10 EKİM'DE KATLEDİLENLER DERSİM'DE ANILDI
10 Ekim Katliamı'nda hayatını kaybedenler Dersim’de de mezarları başında anıldı. KESK Şubeler Platformu tarafından düzenlenen anmaya, katliamda hayatını kaybeden Mesut Mak ve Adil Gür’ün aileleri ile Emek Partisi ve HDP yöneticileri katıldı. Anmada KESK Şubeler Platformu adına konuşan Özcan Gürtaş, “10 Ekim'de hayatını kaybedenlerin acıları halen yüreklerimizde. Demokrasi için Ankara’ya yürüyen arkadaşlarımızı katleden zihniyet, aynı katliamı bugün de yine devam ettirmektedir” dedi.

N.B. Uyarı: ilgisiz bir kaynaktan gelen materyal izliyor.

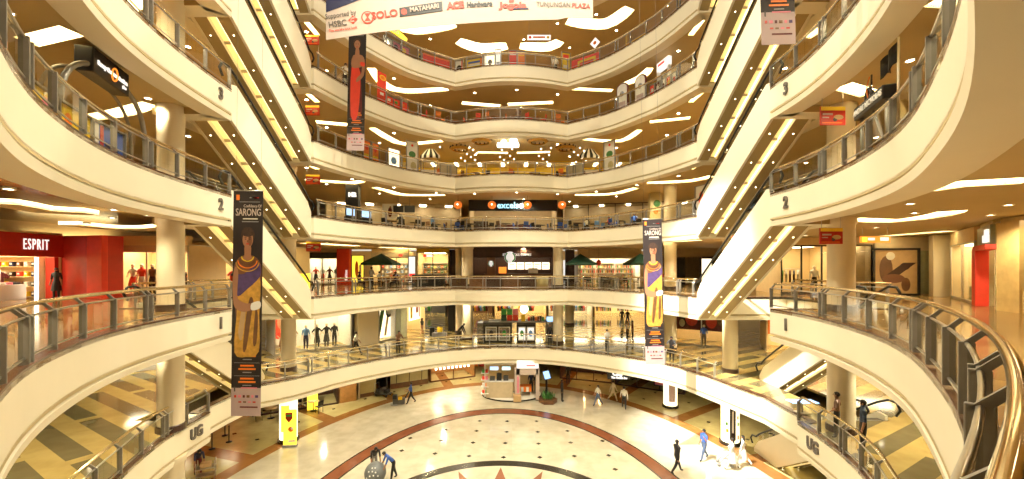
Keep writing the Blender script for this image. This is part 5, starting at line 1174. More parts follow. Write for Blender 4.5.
# promotion stand on the hall floor
r = empty('promotion_stand', (.0, 33.6, ZG+.03), 'white promotion stand with arched doorway and lit top sign at the back of the hall', 'kiosk')
q = MB(); q.lathe([(.001, 0), (2.45, 0), (2.45, .1), (.001, .1)], m='offwhite', seg=40); o = q.build('platform', r); o.scale.y = .75
q = MB(); q.lathe([(2.45, 0), (2.51, .0), (2.51, .07), (2.45, .1)], m='granite_black', seg=40, caps=False); o = q.build('platform_edge', r); o.scale.y = .75
m = MB(); m.box(.42, -1.4, 1.35, .42, .5, 2.5, 'banner_white', bev=.02); m.box(2.05, -1.4, 1.35, .28, .5, 2.5, 'banner_white', bev=.02); m.box(1.22, -1.4, 2.35, 1.8, .5, .55, 'banner_white', bev=.02); m.build('portal_frame', r)
m = MB(); m.box(1.25, -1.45, 2.92, 1.75, .6, .62, 'sign_white', bev=.06); m.build('lit_top_sign', r); m = MB(); m.box(.48, -1.66, 1.3, .14, .02, 1.3, 'pink'); m.box(1.5, -1.76, 2.85, .7, .02, .1, 'pink'); m.build('sign_lettering', r)
m = MB(); m.box(.42, -1.7, .3, .62, .7, .5, 'tan', bev=.02); m.build('step_box', r)
m = MB(); m.box(-1.0, -.9, .75, 2.2, .6, 1.3, 'beige', bev=.03); m.box(-1.0, -.9, 1.42, 2.3, .7, .06, 'white'); m.build('counter', r)
m = MB(); m.box(-.1, .8, 1.4, 4.3, .1, 2.6, 'shop_wall'); m.box(-1.0, -.2, 2.78, 2.4, 1.6, .1, 'offwhite'); m.build('back_wall', r)
for k in (0, 1): m = MB(); m.box(-1.45+.98*k, -1.15, 2.5, .72, .08, .34, 'white'); m.box(-1.45+.98*k, -1.2, 2.5, .64, .02, .24, 'screen' if k == 0 else 'sign_cyan'); m.build('menu_screen', r)
m = MB(); m.box(-2.2, -.9, 1.5, .12, .5, 2.7, 'offwhite', bev=.02)
for k in range(4): m.box(-2.2, -1.05, .45+.55*k, .62, .5, .04, 'white')
m.build('display_tower', r)
for k in range(8): box_thing('product_box', f'{("red", "green", "white", "orange", "red", "pink", "green", "red")[k]} product on the {("lowest", "second", "third", "top")[k//2]} tray of the display tower', 'product', (-2.32+.26*(k % 2), 32.5, ZG+.03+.472+.55*(k//2)), .2, .2, .26, ('bright_red', 'green', 'white', 'orange', 'bright_red', 'pink', 'green', 'red')[k])
for k in range(3): box_thing('drinks_machine', f'{("small dark", "tall black", "squat dark")[k]} drinks machine on the promotion counter', 'drinks machine', (-1.6+.55*k, 32.75, ZG+1.485), .4, .4, (.3, .55, .35)[k], ('dark_grey', 'black', 'dark_grey')[k])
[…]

Suruç Katliamı'nın bu katliamın ipuçlarının verildiğini belirten Gürtaş, “Kendi iktidarlarını sağlamlaştırmak için barış ve demokrasi talepleriyle Ankara'ya giden arkadaşlarımızı katleden bu zihniyeti bir kez daha kınıyoruz” dedi. Gürtaş, katliamda yaşamlarını yitirenleri unutmayacaklarını, mücadelelerini sürdürmeye devam edeceklerini belirtti.
Anmada konuşan Emek Partisi Dersim İl Yöneticisi Derman Tarancı ise şunları söyledi:
“Mesut ve Adil gibi arkadaşlarımız, Türkiye’nin dört bir yanından emek, barış ve demokrasi için Ankara’ya yürüdüler ve canlarını feda ettiler bu yolda.
Bu arkadaşlarımız, geçmişten bugüne yaşadıkları onca baskı, tutuklama ve işkencelere rağmen emek, barış, demokrasi ve sosyalizm mücadelesini sürdürme kararlılığını göstermiş, yaşamlarını da bu uğurda feda etme cesareti ile hayatları boyunca yanı başımızda mücadele içinde olmuşlardır. Bizler de bugün onların şahsında bu mücadeleye devam edeceğimizi, bu mücadeleyi sürdürerek onları unutturmaya çalışanlara inat unutturmayacağımızı buradan bir kez daha haykırıyoruz. Mesutların, Denizlerden ve Erdallardan devraldığı bu bayrağı, bizler de onlardan devralarak yükseltmeye devam edeceğiz.”
Anmada üzerine karanfiller bırakılan mezarların başında mumlar yakıldı.